I remember how I used to gather sweet chestnuts in the park with my brother and father as a child. And how they sometimes exploded when roasting in the oven with a loud bang. And then how the oven looked.
If I prepare fresh chestnuts in the autumn, then I prefer to cook them in water (first always prick with a knife!). I prefer to buy hot, roasted chestnuts on the Christmas market. Then they are like potatoes with a sweet, nutty flavor.
The list of preparation options for eating chestnuts is long: cooked (and always peeled, of course), they can replace potatoes in many places, for example as filling and chestnut puree.

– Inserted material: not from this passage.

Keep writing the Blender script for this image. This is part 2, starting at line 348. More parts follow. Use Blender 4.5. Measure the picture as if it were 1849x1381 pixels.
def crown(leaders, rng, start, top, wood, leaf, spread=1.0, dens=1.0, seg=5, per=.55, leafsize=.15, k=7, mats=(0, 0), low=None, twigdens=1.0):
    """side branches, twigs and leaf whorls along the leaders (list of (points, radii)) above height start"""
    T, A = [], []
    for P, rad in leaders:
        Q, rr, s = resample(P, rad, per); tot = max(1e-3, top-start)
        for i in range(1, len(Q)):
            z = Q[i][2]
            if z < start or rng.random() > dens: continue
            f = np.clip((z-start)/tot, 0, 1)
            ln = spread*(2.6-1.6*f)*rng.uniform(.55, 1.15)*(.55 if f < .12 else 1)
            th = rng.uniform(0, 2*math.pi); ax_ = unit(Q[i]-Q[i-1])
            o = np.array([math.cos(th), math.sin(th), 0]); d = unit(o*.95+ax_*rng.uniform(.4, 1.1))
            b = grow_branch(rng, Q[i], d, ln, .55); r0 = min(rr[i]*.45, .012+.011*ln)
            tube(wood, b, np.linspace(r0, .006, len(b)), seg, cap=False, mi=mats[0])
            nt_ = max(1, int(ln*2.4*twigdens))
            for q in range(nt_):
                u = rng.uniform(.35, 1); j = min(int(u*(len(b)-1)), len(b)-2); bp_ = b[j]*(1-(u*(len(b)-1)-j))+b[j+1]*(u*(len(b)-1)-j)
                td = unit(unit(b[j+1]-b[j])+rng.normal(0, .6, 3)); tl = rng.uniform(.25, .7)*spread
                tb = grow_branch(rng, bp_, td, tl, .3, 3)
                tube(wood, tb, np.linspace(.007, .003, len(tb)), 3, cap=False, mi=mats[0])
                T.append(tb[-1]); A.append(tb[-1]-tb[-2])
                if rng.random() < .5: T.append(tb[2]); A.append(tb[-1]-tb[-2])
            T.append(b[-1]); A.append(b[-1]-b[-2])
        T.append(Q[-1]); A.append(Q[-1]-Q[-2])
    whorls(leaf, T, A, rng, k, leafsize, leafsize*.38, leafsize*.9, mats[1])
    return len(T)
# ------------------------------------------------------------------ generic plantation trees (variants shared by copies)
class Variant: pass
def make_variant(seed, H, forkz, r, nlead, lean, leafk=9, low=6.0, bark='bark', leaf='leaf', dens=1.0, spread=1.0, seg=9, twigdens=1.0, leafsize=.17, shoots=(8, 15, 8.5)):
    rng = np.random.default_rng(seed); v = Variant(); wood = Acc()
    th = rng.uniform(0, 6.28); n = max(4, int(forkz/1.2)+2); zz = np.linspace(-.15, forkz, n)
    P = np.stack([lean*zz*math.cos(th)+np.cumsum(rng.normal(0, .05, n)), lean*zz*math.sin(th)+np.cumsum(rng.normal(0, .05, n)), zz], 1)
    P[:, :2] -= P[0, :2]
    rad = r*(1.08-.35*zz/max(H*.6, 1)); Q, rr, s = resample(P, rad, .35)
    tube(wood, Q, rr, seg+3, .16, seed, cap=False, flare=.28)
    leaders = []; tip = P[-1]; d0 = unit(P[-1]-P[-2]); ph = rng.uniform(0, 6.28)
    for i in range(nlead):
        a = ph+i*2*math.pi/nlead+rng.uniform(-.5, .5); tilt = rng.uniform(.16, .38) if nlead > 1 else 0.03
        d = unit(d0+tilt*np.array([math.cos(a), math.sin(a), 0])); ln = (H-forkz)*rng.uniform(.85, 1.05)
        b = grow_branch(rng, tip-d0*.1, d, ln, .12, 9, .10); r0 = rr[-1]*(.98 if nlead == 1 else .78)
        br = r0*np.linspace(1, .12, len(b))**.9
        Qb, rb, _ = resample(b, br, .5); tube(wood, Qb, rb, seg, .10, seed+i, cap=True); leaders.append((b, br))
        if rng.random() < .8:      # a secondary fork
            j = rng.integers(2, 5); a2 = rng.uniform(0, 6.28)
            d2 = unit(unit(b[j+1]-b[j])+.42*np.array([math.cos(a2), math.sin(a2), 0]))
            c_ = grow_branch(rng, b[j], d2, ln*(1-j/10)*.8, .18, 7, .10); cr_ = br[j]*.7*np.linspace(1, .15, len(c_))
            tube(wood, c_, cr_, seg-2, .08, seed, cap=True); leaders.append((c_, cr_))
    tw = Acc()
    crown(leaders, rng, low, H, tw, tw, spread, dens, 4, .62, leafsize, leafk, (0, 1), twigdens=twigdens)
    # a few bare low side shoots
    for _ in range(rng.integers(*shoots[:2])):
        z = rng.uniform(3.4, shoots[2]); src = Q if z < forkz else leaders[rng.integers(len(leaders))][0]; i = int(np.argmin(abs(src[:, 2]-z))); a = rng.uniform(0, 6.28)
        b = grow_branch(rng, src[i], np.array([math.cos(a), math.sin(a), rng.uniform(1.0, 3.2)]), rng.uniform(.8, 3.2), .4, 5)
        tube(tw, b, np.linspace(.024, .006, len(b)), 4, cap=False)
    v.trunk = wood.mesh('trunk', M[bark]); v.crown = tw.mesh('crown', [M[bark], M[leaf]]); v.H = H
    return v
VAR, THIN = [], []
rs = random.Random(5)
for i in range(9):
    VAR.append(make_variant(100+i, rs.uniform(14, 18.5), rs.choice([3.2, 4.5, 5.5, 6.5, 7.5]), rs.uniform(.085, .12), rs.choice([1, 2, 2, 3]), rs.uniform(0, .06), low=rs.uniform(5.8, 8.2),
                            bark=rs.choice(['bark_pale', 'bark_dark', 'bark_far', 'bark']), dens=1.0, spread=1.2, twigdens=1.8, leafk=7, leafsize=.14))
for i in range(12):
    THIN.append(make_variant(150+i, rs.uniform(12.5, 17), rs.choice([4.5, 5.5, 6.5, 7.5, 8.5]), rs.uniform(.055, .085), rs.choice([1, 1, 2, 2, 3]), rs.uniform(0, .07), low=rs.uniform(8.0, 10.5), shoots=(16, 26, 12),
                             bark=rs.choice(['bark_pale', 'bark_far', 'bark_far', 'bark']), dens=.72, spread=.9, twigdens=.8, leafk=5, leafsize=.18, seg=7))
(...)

Chestnut flour can be added to baked goods but is not bakeable alone because chestnuts don’t contain gluten. Pasta and pastry products can finally be made from flour mixtures with sweet chestnut flour. Candied in syrup or sugar they are not only durable, but also basis for chestnut glacés. The dessert Vermicelle or Vermicelles is made from sweet chestnut and other ingredients in Switzerland. Other traditional desserts are Castagnacci (chestnut bread), Necci (pancake), Pallotte (marinated in fennel water), ice cream, crème de marron, chestnut jam and pudding. Even beer (Corsica and Switzerland) and liqueur (Italy and France) can be made from sweet chestnuts.
Chestnuts contain a lot of water and sugar, which is why they quickly go bad in the fresh state. In addition to cooking and vacuum packaging, as often found in vegetable shelves in the supermarket, the nuts can be preserved in various ways. In Turkey, sweet chestnuts, including the spiny cupules, are placed in a heap, which makes them durable through fermentaion (“Ricciaia”). In hydrotherapy, peeled maroons are placed in cold water for several days, preserved by lactic acid fermentation and finally dried.